Sunday, November 18, 2007

"Africa Remix" and the Hunger for Contemporary Art

The tremendous response and reception of Simon Njami's touring show, Africa Remix at the Johannesburg Art Gallery (JAG) where it showed between June and October says a lot about the inavailability of important contemporary African art exhibitions on the African continent. With more than a hundred thousand visitors, several media reports/reviews, and many critical reflections on the show by South African commentators, the show indeed attained a truly blockbuster status in South Africa.
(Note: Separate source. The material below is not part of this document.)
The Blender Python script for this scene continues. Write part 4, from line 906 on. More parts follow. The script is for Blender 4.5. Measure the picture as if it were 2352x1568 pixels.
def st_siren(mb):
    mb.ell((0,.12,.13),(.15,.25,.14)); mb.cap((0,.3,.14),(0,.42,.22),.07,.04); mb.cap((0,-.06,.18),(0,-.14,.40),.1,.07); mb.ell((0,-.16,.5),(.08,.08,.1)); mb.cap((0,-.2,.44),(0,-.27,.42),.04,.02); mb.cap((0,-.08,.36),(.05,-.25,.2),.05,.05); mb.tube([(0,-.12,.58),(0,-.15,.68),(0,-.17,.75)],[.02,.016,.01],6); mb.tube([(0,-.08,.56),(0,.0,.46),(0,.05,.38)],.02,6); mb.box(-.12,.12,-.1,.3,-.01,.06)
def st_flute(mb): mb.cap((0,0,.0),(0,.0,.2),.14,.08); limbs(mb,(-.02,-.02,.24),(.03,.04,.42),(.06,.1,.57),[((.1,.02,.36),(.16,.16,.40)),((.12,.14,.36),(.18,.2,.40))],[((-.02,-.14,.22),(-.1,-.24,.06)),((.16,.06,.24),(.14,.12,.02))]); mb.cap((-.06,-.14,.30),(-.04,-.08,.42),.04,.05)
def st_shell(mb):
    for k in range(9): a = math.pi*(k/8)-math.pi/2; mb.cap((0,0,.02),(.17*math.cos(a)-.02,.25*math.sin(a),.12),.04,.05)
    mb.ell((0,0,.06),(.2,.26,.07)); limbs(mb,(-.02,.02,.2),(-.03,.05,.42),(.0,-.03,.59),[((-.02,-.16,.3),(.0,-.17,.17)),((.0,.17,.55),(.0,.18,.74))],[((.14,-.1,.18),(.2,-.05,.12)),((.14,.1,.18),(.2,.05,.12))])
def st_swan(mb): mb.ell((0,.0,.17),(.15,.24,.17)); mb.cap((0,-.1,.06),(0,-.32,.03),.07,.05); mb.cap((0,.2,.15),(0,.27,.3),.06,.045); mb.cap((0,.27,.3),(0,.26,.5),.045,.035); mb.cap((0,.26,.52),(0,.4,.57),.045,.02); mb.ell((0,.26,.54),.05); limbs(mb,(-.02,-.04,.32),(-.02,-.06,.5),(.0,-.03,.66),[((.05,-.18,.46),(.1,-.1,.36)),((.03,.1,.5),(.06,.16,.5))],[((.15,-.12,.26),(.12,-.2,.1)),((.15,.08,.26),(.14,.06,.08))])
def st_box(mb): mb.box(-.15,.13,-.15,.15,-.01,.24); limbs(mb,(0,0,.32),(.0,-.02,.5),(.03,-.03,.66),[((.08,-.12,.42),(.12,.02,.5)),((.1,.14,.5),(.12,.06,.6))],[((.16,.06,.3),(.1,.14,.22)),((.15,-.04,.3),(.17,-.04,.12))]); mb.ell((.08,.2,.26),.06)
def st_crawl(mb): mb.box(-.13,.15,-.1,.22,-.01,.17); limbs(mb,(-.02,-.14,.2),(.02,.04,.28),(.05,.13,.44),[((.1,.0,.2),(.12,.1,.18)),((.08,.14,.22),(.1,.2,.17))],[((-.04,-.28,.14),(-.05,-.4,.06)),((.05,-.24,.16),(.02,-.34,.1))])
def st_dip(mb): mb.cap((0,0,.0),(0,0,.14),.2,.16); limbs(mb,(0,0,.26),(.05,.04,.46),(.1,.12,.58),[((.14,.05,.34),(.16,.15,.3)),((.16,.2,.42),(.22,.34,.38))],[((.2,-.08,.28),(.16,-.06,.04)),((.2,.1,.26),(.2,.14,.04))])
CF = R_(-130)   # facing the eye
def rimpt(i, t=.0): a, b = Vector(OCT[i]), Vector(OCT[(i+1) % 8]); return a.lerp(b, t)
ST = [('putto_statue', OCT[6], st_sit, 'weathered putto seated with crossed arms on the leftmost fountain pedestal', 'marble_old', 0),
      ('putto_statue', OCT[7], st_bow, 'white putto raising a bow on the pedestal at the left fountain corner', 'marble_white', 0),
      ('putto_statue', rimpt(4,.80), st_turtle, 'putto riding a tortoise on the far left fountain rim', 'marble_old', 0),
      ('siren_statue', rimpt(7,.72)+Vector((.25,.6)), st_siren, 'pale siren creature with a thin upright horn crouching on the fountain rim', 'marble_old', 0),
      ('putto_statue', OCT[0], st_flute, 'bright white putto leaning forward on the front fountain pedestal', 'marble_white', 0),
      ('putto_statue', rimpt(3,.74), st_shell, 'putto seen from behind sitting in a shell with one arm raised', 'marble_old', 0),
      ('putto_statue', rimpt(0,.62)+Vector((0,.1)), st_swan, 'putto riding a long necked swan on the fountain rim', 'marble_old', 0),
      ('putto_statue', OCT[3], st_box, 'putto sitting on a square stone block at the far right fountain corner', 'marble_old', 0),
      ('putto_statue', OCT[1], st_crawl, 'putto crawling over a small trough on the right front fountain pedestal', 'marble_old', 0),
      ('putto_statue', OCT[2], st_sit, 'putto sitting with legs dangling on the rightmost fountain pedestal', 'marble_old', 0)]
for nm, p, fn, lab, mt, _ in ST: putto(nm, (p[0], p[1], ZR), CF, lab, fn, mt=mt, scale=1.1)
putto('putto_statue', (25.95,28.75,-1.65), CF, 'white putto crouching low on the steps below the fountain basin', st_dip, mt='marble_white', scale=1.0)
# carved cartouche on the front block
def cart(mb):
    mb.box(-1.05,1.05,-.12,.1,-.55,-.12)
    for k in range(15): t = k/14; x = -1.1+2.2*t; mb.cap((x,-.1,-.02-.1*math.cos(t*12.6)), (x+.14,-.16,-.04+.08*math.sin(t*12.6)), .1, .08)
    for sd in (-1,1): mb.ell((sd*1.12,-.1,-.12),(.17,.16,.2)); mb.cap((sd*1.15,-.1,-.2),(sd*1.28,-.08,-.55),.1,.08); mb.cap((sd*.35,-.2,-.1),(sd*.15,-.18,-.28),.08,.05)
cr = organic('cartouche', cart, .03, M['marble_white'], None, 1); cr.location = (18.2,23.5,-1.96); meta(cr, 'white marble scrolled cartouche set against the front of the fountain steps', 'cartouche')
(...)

Given that none of the previous shows of comparable significance, including Africa Explores (1991), Seven Stories (1995), The Short Century (2001) never made it to the continent, Africa Remix is a landmark show simply because having originated in Europe, it succeeded in showcasing the work of contemporary African artists to an African spectatorship and audience who usually encounter (that is if at all) the work of artists inside and outside the continent only through media reports, published sources, and hearsay. Except you lived in Dakar whose Biennale is a different kind of event anyway. Having been involved in two of these shows, I know that it is problem has a lot to do with the absence of infrastructural and financial resources inside Africa (JAG spent at least $450,000 to host Africa Remix) on the one hand and hard commitment and vision on the part of officials in the abysmally few institutions in the continent that can actually host important contemporary art shows (Nigeria has no space for such exhibitions but now wants to build some stupid, half-billion dollar Millennium Tower for culture--see previous post on this--instead) . This is why I must use this space to express my eternal gratitude to Clive Kellner, the curator of the JAG and Steven Sacks, the Director, for mustering the resources to successfully bring Africa Remix to South Africa and publish the JAG's outstanding version of the exhibition catalogue. This is hoping that this precedent will be sustained at the JAG, and that institutions in other parts of Africa will see this as a challenge, as it is impossible to overstate the case for direct encounter and experience of the work of significant contemporary artists by "home-based" critics, scholars, curators and, perhaps most important, practising artists most of whom are unable to travel to see art from beyond the confines of their places of residence.

Congratulations Clive and the JAG!; congratulations to Simon and his curatorial team!